When developing floer theory for an Hamiltonian $H:M\times S^{1}\rightarrow \mathbb{R}$ we will want $H$ to satisfy a non-degenerancy condition, that is, for every $x\in \mathcal{P}(H)$, a periodic solution of the hamiltonian system, $1$ is not an eigenvalue of $d\phi^{1}_{H}(x(0))\in GL(T_{x(0)}T^*M)$. From all the places I have been reading about Floer homology, it's said that this assumption holds for a generic choice of $H$. However I would like to see the exact statement regarding this result, is it that we have a dense set of such functions in the $C^{\infty}-$topology ? Does anyone know a reference for this ?
Any insight is appreciated, thanks in advance.
Best Answer
You can find a statement (and proof) of such a theorem in Hofer-Salamon's Floer homology and Novikov rings, where it appears as Theorem $3.1$. They require also that no holomorphic spheres with first Chern number $\leq 1$ lie on the periodic orbit (which becomes necessary when one deals with bubbling off in the Floer-theoretic setting), but the first part of the proof pertains just to the non-degeneracy condition.

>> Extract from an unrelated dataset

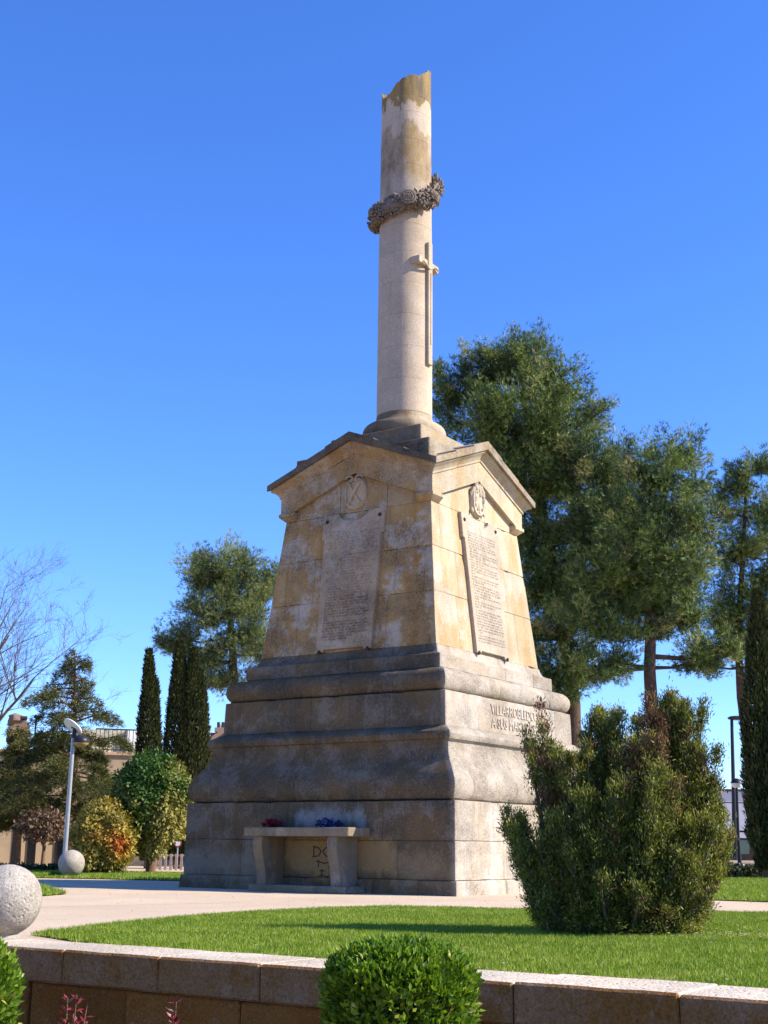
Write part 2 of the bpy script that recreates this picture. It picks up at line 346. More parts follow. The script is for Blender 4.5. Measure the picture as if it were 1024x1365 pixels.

The genericity is in the sense that there is a set $\mathcal{U} \subset C_{\epsilon}^\infty(S^1 \times M)$ of the second category in the sense of Baire such that every Hamiltonian $H \in \mathcal{U}$ is non-degenerate in your sense. Here $\epsilon=(\epsilon_k)_{k=0}^{\infty}$ is a sequence of positive numbers which decrease to $0$ sufficiently rapidly, and $C_{\epsilon}^\infty(S^1 \times M)$ denotes the Banach space of smooth functions $H : S^1 \times M \rightarrow \mathbb{R}$ such that $\sum_{k=0}^\infty \epsilon_k \| H \|_{C_k} < \infty$. If the $\epsilon_k$ are chosen to decrease sufficiently rapidly, then this space is dense in $L^2(S^1 \times M)$ (see Lemma $5.1$ in Floer's The unregularized gradient flow of the symplectic action, or the proof of Proposition $8.3.1$ in Audin-Damien's book on Floer homology), and so since $\mathcal{U}$ is in particular dense in $C_{\epsilon}^\infty(S^1 \times M)$ and since $C^\infty(S^1 \times M) \subset L^2(S^1 \times M)$, $\mathcal{U}$ is also dense in $C^\infty(S^1 \times M)$.